子どもの感性ってバカにできないと思ってて、もしラ・フィユ・マル・ガルデを知ってる子どもが見たらあの黄色い膝丈タイツと言い、円形になってグルグル踊るシーンと言い、絶対アシュトンのパクリと思うだろうな…。海中のシーンははデイダラボッチとディズニーそっくりで、プティ作品や眠れる森の美女の2幕っぽかったり、あまりにもそっくりすぎて既視感が凄かったです。子供なら分からないと思ってナメたのかなと思いました。

「深海の女王」を男性に配役したことについて

大評判の深海の女王はインパクト大でしたが、新国を普段から見てる人は爆笑出来ると思うけど、それはよく知っている男友達を女装させてみんなで笑うような、身内ノリで身内がウケている以外の何物でもないと感じました。
女王役を男性に割り当てたことにより新国ファン(身内)の注目を集めることは成功したと思いますが、それに比べ女性ダンサー達の見せ場が全くと言っていいほど無かったことが非常に気になりました。

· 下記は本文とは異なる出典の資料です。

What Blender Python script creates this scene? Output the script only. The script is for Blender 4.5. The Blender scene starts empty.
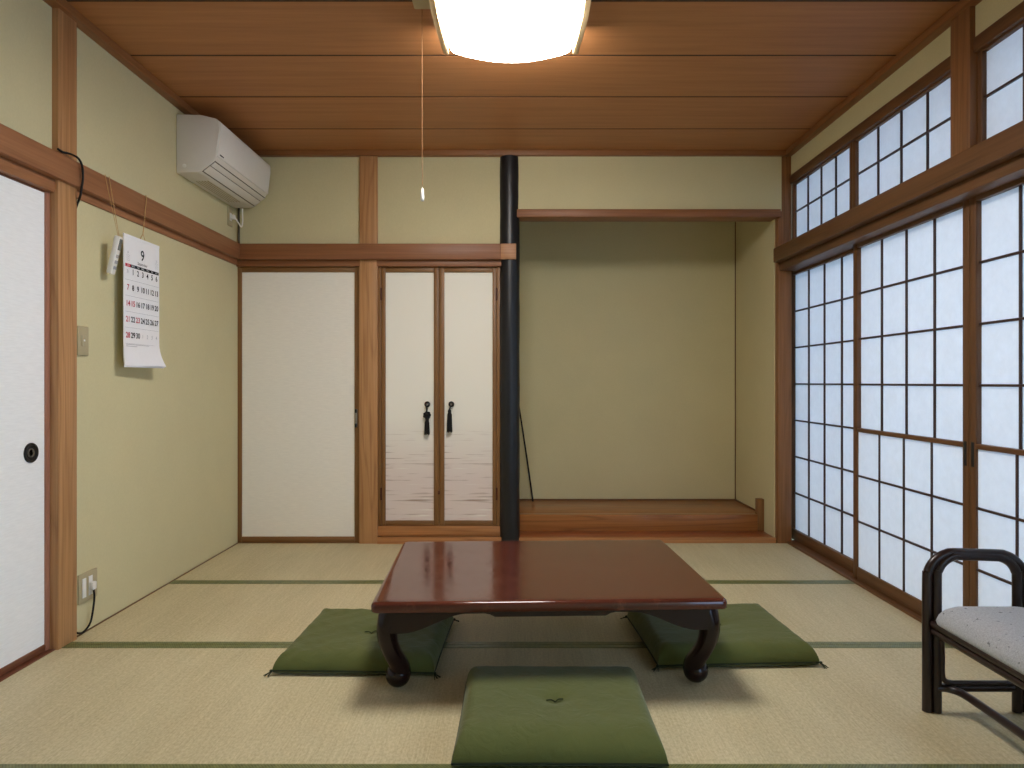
import bpy, bmesh, math, random
from mathutils import Vector, Matrix

random.seed(7)
SC = bpy.context.scene
COL = SC.collection
PI = math.pi


# ------------------------------------------------------------------ colours and materials
def lin(c):
    out = []
    for v in c[:3]:
        v = v / 255.0
        out.append(v / 12.92 if v <= 0.04045 else ((v + 0.055) / 1.055) ** 2.4)
    return (out[0], out[1], out[2], 1.0)


class NT:
    """small node-tree helper"""

    def __init__(self, name):
        self.m = bpy.data.materials.new(name)
        self.m.use_nodes = True
        self.t = self.m.node_tree
        self.b = self.t.nodes.get('Principled BSDF')
        self.out = self.t.nodes.get('Material Output')

    def n(self, kind, **kw):
        nd = self.t.nodes.new(kind)
        for k, v in kw.items():
            if k in nd.inputs.keys():
                nd.inputs[k].default_value = v
            else:
                setattr(nd, k, v)
        return nd

    def l(self, a, b):
        self.t.links.new(a, b)

    def coords(self, scale=(1, 1, 1), loc=(0, 0, 0)):
        tc = self.n('ShaderNodeTexCoord')
        mp = self.n('ShaderNodeMapping')
        mp.inputs['Scale'].default_value = scale
        mp.inputs['Location'].default_value = loc
        self.l(tc.outputs['Object'], mp.inputs['Vector'])
        return mp.outputs['Vector']

    def noise(self, vec, scale=5.0, detail=3.0, rough=0.5, dist=0.0):
        nd = self.n('ShaderNodeTexNoise', Scale=scale, Detail=detail, Roughness=rough, Distortion=dist)
        self.l(vec, nd.inputs['Vector'])
        return nd.outputs['Fac']

    def ramp(self, fac, stops):
        r = self.n('ShaderNodeValToRGB')
        els = r.color_ramp.elements
        els[0].position, els[0].color = stops[0]
        els[1].position, els[1].color = stops[-1]
        for p, c in stops[1:-1]:
            e = els.new(p)
            e.color = c
        self.l(fac, r.inputs['Fac'])
        return r.outputs['Color']

    def mix(self, fac, a, b, mode='MIX'):
        mx = self.n('ShaderNodeMix', data_type='RGBA', blend_type=mode)
        for sock, v in ((mx.inputs[0], fac), (mx.inputs[6], a), (mx.inputs[7], b)):
            if hasattr(v, 'is_linked') or isinstance(v, bpy.types.NodeSocket):
                self.l(v, sock)
            else:
                sock.default_value = v
        return mx.outputs[2]

    def bump(self, height, strength=0.2, dist=0.002):
        bp = self.n('ShaderNodeBump', Strength=strength, Distance=dist)
        self.l(height, bp.inputs['Height'])
        self.l(bp.outputs['Normal'], self.b.inputs['Normal'])

    def base(self, c):
        if isinstance(c, bpy.types.NodeSocket):
            self.l(c, self.b.inputs['Base Color'])
        else:
            self.b.inputs['Base Color'].default_value = c

    def rough(self, r, spec=0.5):
        self.b.inputs['Roughness'].default_value = r
        self.b.inputs['Specular IOR Level'].default_value = spec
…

男性がポワントで踊る演目はヌレエフ版シンデレラやアシュトンの夏の夜の夢などもあります。でもそこには義姉や妖精/ハーミア達など、ポワントの男性に負けないくらい強烈な女性の存在があります。
今回男性が演じた深海の女王はインパクト大でしたが、残念ながら同じくらい強烈な女性の役柄が無い上に、ポワントでないと出来ない技や、男性でないと表現できない様なアクロバティックな技も特に無く、「笑える」以外に何の理由で男性を配役したのか分からないと思いました。 結婚式の余興とかで友達の誰かを女装させて身内でゲラゲラ笑うみたいな「女装すれば話題になる」以外の理由が感じられませんでした。

また、本来の対象の子ども達、特に女の子は綺麗な衣装を着てトゥシューズで踊る女性ダンサーを沢山見たかったのではないかと思うのです。この舞台を見にくる子ども達は女の子が多いですし、なんでもっと女性ダンサーに沢山踊らせてあげないんだろうと思いました。子供が憧れるような綺麗なバレリーナ達の、例えば直塚美穂さんなど技術力の高い女性ダンサーの見せ場をもっと作って欲しかったです。

なぜこんなことを言うかというと、バレエ界は女性が圧倒的に不利で仕事が少ないからです。 バレエ団での出演回数以外にも、ダンサーの大きな収入源と言われる発表会の出演依頼なども、男性は沢山あっても女性にはほぼありません。だから本来女性が演じる役を男性に与えるなら、女性にもそれなりの機会を与えてあげて欲しかったと思うのです。

振付の貝川鐵夫さんは新国の元プリンシパルであり、長期間バレエ界にいたなら日本の女性ダンサーの競争率の高さや経済的な大変さは絶対知っているはずです。
「笑える、話題になる」以外になぜ男性に女王を踊らせたのか思いつかず、女性が輝けるような役柄も無く、女性ダンサーへの思いやりが無いと感じました。
長らくバレエ界にいて女性ダンサーの大変さを知っているからこそ、もっと女性のことを考えて役を作ってあげて欲しかったですし、女性ダンサー達が多くの出演料を得られ、観客へのアピールも出来るようなシーンを沢山作ってあげてほしかったと思います。